What would be the effect of introducing the change in production method?
A The breakeven point would be higher and the margin of safety would be higher
B the breakeven point would be higher but the margin of safety would be lower
C the breakeven point would be lower but the margin of safety would be higher
D the breakeven point would be lower but the margin of safety would be lower
Could you tell me what the correct answer is with explanation please?
Why are you attempting questions for which you do not have an answer?
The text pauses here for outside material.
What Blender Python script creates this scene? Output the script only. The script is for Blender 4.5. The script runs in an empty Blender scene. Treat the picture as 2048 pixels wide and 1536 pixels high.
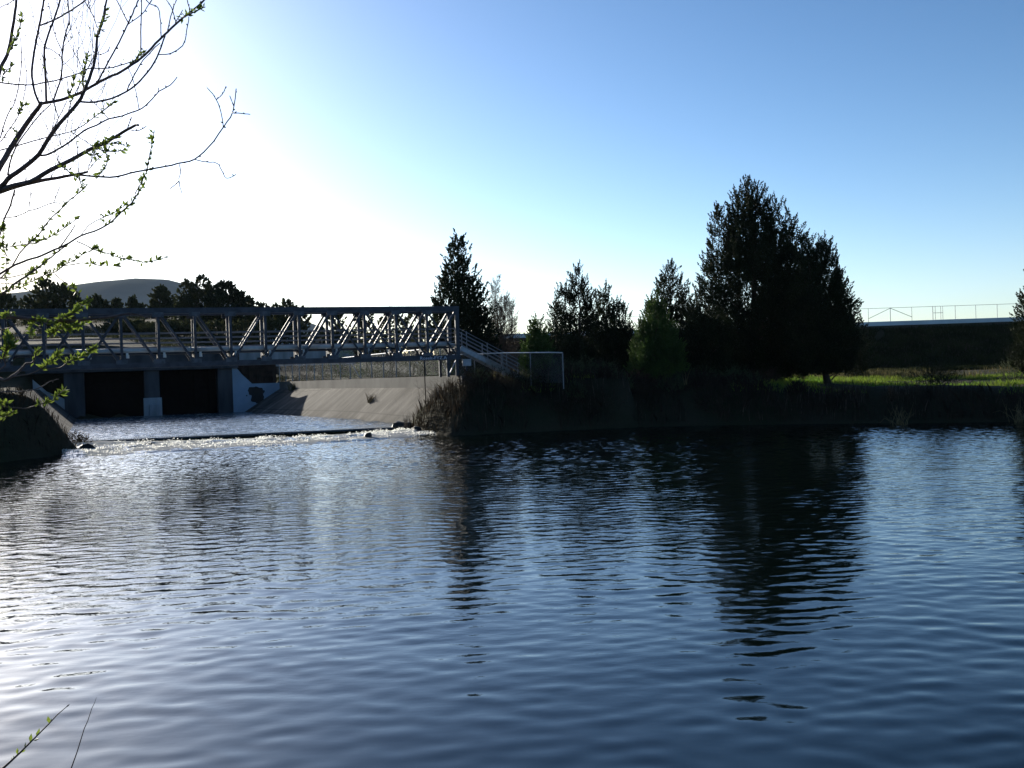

You should be using a Revision Kit from one of the ACCA approved publishers – they have answers and explanations!!
(If you have been set this as a test question, then we do not do your homework for you 🙂 )
Currently, breakeven sales revenue is 840,000/60% = $1.4M, and therefore currently the margin of safety is $200,000.
Currently the variable costs are 40% x $1.6M = $640,000.
The new variable costs will be 90% x $640,000 = $576,000, so the contribution is $1,024,000 and the CS ratio is therefore 64%.
The new fixed costs are 120% x 840,000 = $1,008,000.
So the new breakeven sales are 1,008,000/64% = $1.575M
So the breakeven is higher and the margin of safety is lower.
Thank you so much sir.
They did have the answer at the back of the textbook, but I was trying to understand as to how did they get to that answer through an arithmetical approach.